The mutual affection between these two Bengali giants was most touchingly revealed whenever either of them succumbed to physical ailments. On 19 October 1930, in New Haven, Connecticut, U.S.A., Tagore fell seriously ill. Subhas came to learn the news from Reuters, and he immediately sent a wire to the Poet:

CITY OF CALCUTTA ANXIOUS ABOUT YOUR ILLNESS STOP ON BEHALF OF THE CITIZENS I WISH SPEEDY RECOVERY AND A SAFE RETURN HOME STOP WIRE HEALTH STOP SUBHAS

Tagore was extremely moved by Subhas Chandra’s love and concern, and he wired back:

THANK YOU SUBHAS I FEEL MUCH BETTER STOP YOUR RABINDRANATH

On his part also, Tagore used to write most affectionate letters enquiring about Subhas Chandra’s health whenever word reached him that Subhas was suffering on the physical plane.

In 1940 Tagore requested an interview with Subhas. In spite of his deepest love, deepest admiration and deepest respect for Tagore, it took Subhas two long months to offer him an interview, for Subhas had been inundated with myriad activities since resigning the Presidency in April 1939.

Finally, on 2 July, Tagore came and met with him in Calcutta for about two hours. Afterwards, Tagore left for Santiniketan, only to hear on his return that Subhas had been arrested — just three fleeting hours after the interview had taken place. It was to be his eleventh and last imprisonment.

In the midst of Subhas Chandra’s hectic round of activities,
He did meet with Tagore.
Alas, nobody knew that would be his last,
Very last, heart-to-heart conversation with Tagore.
Once Tagore discovered that Subhas Chandra’s
Soul-heart-mind-vital-body
Had become a perfect sacrifice for Mother India,
Tagore declared Subhas Chandra’s service
To Mother India indispensable
And proudly claimed him
As the Supreme Pilot of the Bengal-Life-Boat
And the pinnacle-Mother-India-patriot.

The British Government home-interned Subhas in December 1940. The real royal Bengal Tiger, to the nation’s widest astonishment, disappeared the following month!

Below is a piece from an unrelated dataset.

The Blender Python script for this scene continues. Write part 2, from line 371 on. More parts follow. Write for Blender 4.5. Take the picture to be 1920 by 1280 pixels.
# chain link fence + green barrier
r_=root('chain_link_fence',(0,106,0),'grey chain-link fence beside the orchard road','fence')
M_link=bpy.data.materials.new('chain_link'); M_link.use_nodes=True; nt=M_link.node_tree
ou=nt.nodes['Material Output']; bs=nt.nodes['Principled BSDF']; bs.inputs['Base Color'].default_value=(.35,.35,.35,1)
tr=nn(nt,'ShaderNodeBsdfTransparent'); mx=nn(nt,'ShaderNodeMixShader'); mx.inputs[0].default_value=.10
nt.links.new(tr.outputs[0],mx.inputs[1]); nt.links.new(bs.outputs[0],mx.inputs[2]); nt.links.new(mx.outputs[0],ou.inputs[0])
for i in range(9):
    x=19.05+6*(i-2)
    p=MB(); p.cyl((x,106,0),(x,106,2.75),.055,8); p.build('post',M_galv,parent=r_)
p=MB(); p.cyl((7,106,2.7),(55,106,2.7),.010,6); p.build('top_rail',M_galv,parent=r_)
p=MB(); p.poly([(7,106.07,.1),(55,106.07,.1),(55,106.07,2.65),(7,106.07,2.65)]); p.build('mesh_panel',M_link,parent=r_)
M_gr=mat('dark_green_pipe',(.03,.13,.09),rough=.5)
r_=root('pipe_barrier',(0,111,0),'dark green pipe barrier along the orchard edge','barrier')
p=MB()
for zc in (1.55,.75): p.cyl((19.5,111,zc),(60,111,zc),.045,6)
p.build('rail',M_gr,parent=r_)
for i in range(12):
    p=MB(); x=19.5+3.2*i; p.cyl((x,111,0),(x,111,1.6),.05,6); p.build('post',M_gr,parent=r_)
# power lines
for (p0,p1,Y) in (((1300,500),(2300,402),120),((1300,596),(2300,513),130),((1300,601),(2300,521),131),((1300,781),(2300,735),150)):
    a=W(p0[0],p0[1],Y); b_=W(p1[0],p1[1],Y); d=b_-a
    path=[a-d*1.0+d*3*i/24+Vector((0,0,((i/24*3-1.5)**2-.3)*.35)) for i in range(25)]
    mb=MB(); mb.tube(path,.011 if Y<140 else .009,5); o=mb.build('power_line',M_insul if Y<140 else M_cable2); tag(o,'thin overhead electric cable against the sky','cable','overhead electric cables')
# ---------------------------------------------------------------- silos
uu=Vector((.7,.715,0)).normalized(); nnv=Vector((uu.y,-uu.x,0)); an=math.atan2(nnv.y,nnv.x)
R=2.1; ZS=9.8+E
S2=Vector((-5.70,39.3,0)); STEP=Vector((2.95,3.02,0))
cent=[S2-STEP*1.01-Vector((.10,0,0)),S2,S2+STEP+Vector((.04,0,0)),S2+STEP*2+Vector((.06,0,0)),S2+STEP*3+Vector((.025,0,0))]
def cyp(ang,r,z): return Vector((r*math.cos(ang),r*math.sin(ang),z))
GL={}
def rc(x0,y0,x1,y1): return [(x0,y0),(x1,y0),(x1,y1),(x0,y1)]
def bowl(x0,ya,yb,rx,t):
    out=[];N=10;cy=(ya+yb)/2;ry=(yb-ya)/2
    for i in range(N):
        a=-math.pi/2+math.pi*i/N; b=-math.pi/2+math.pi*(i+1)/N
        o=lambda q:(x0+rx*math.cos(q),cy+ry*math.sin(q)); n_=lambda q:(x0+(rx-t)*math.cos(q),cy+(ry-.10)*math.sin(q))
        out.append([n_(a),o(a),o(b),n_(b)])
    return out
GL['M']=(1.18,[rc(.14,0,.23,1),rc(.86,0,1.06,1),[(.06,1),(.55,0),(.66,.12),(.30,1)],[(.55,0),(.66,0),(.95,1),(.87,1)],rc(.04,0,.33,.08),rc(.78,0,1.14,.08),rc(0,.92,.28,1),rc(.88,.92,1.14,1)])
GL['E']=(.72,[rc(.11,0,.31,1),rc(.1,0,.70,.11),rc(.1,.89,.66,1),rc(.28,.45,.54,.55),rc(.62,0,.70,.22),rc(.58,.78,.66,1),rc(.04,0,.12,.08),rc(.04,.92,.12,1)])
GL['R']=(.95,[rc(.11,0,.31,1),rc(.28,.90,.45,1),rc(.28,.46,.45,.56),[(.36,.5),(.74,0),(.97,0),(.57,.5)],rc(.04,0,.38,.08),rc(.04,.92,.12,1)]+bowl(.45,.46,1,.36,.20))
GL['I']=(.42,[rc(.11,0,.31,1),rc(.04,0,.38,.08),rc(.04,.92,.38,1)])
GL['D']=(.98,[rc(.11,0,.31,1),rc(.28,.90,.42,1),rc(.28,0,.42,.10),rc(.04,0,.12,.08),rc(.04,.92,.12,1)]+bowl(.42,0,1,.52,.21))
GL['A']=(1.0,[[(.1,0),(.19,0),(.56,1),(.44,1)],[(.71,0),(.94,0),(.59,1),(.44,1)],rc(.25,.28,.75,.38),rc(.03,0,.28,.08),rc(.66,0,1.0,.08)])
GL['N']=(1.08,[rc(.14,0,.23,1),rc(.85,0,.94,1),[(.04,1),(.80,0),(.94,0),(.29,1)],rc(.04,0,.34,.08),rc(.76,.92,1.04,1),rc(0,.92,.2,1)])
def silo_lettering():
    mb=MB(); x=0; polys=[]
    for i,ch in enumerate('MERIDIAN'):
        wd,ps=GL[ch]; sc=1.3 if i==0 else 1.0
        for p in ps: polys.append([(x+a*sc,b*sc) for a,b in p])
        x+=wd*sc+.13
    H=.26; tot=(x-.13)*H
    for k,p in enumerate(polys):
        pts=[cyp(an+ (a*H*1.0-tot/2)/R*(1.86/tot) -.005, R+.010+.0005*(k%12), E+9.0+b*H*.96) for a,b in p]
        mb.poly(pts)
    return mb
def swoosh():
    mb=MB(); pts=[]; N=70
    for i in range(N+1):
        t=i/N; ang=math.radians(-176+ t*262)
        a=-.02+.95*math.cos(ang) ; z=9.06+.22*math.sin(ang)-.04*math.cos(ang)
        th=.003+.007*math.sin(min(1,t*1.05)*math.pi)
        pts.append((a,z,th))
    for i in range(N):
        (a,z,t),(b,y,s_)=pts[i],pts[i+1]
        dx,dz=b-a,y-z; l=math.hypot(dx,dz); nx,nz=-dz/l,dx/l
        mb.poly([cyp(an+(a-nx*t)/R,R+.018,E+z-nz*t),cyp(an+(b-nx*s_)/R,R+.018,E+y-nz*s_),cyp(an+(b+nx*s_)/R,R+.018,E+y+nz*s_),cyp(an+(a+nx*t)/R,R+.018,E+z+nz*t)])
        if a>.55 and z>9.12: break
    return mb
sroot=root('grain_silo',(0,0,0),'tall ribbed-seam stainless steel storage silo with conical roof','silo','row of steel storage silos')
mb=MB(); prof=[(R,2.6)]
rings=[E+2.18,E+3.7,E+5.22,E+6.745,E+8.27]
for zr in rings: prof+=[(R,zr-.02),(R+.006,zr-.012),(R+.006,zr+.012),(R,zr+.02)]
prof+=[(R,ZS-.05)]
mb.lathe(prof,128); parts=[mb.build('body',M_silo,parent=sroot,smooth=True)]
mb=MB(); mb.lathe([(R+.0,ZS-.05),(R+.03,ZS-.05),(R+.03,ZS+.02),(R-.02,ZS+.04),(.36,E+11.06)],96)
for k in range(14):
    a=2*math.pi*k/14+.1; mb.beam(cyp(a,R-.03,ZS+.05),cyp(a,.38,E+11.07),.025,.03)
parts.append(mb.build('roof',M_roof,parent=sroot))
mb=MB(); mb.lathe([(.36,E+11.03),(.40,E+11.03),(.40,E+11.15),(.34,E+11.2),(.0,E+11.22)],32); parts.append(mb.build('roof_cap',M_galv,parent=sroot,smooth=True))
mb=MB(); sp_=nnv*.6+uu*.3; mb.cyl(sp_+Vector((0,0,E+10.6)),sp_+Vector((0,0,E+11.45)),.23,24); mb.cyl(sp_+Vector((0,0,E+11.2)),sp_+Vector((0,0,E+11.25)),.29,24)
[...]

This disappearance of his created a tremendous sensation and uproar nationwide.

Poet Rabindranath Tagore was anxiety-stricken. He immediately sent a message by telegram to the family of Subhas:

DEEPLY CONCERNED OVER SUBHAS DISAPPEARANCE STOP CONVEY TO MOTHER MY SYMPATHY STOP KINDLY KEEP ME INFORMED NEWS

Sarat Chandra Bose wired back:

MOTHER AND WE PROFOUNDLY TOUCHED BY MESSAGE STOP NO NEWS SUBHAS YET DESPITE UTMOST EFFORTS LAST FEW DAYS STOP HOPE HE WILL HAVE YOUR BLESSINGS WHEREVER HE MAY BE

Tagore loved Subhas.
Tagore chided him.
And, in the evening of Tagore’s life,
Tagore became fully aware of the undeniable fact
That Subhas was the man of the hour,
The man of the century
And the man of India’s destiny.


  1. RTM 101. The excerpts in this section on Tagore and Netaji Subhas Chandra Bose are taken from the book Sri Chinmoy published on 23 January 1997 to mark the centenary of Netaji’s birth and the 50th anniversary of India’s independence: Sri Chinmoy, Mother, Your 50th Independence-Anniversary! I Am Come. Ever in Your Eternity’s Cries and Your Infinity’s Smiles, Subhas, New York: Agni Press, 1997, pp. 125-137.